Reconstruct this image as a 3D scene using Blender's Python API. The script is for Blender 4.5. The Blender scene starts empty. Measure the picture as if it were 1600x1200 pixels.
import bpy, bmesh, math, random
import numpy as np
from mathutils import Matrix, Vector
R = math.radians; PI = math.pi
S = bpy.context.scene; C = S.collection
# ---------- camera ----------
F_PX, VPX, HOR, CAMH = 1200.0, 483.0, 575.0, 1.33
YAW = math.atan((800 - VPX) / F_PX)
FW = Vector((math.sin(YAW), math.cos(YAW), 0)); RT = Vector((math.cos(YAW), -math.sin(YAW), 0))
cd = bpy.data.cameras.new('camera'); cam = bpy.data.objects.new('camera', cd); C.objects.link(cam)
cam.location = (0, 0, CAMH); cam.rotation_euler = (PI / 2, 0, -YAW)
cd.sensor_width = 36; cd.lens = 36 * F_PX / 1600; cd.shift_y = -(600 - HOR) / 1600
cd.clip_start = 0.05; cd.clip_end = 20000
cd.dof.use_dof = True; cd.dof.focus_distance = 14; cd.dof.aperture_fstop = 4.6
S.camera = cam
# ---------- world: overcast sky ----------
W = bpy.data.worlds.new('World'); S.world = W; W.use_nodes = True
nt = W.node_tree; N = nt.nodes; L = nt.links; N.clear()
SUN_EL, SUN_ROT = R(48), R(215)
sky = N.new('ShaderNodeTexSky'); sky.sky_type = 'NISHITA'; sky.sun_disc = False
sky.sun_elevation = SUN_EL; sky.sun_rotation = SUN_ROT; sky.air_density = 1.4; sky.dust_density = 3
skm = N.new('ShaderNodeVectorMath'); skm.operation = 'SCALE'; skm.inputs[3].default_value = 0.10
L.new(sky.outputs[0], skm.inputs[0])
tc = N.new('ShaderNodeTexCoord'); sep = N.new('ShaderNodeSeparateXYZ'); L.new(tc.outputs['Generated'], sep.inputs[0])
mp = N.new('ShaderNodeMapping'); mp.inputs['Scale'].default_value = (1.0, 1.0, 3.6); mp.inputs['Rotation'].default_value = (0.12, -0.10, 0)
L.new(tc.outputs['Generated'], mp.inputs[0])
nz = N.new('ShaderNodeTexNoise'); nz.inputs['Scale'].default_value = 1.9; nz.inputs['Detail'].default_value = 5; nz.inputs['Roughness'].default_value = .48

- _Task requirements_
Copy the material above verbatim.

- _Worked answer_
Reconstruct this image as a 3D scene using Blender's Python API. The script is for Blender 4.5. The Blender scene starts empty. Measure the picture as if it were 1600x1200 pixels.
import bpy, bmesh, math, random
import numpy as np
from mathutils import Matrix, Vector
R = math.radians; PI = math.pi
S = bpy.context.scene; C = S.collection
# ---------- camera ----------
F_PX, VPX, HOR, CAMH = 1200.0, 483.0, 575.0, 1.33
YAW = math.atan((800 - VPX) / F_PX)
FW = Vector((math.sin(YAW), math.cos(YAW), 0)); RT = Vector((math.cos(YAW), -math.sin(YAW), 0))
cd = bpy.data.cameras.new('camera'); cam = bpy.data.objects.new('camera', cd); C.objects.link(cam)
cam.location = (0, 0, CAMH); cam.rotation_euler = (PI / 2, 0, -YAW)
cd.sensor_width = 36; cd.lens = 36 * F_PX / 1600; cd.shift_y = -(600 - HOR) / 1600
cd.clip_start = 0.05; cd.clip_end = 20000
cd.dof.use_dof = True; cd.dof.focus_distance = 14; cd.dof.aperture_fstop = 4.6
S.camera = cam
# ---------- world: overcast sky ----------
W = bpy.data.worlds.new('World'); S.world = W; W.use_nodes = True
nt = W.node_tree; N = nt.nodes; L = nt.links; N.clear()
SUN_EL, SUN_ROT = R(48), R(215)
sky = N.new('ShaderNodeTexSky'); sky.sky_type = 'NISHITA'; sky.sun_disc = False
sky.sun_elevation = SUN_EL; sky.sun_rotation = SUN_ROT; sky.air_density = 1.4; sky.dust_density = 3
skm = N.new('ShaderNodeVectorMath'); skm.operation = 'SCALE'; skm.inputs[3].default_value = 0.10
L.new(sky.outputs[0], skm.inputs[0])
tc = N.new('ShaderNodeTexCoord'); sep = N.new('ShaderNodeSeparateXYZ'); L.new(tc.outputs['Generated'], sep.inputs[0])
mp = N.new('ShaderNodeMapping'); mp.inputs['Scale'].default_value = (1.0, 1.0, 3.6); mp.inputs['Rotation'].default_value = (0.12, -0.10, 0)
L.new(tc.outputs['Generated'], mp.inputs[0])
nz = N.new('ShaderNodeTexNoise'); nz.inputs['Scale'].default_value = 1.9; nz.inputs['Detail'].default_value = 5; nz.inputs['Roughness'].default_value = .48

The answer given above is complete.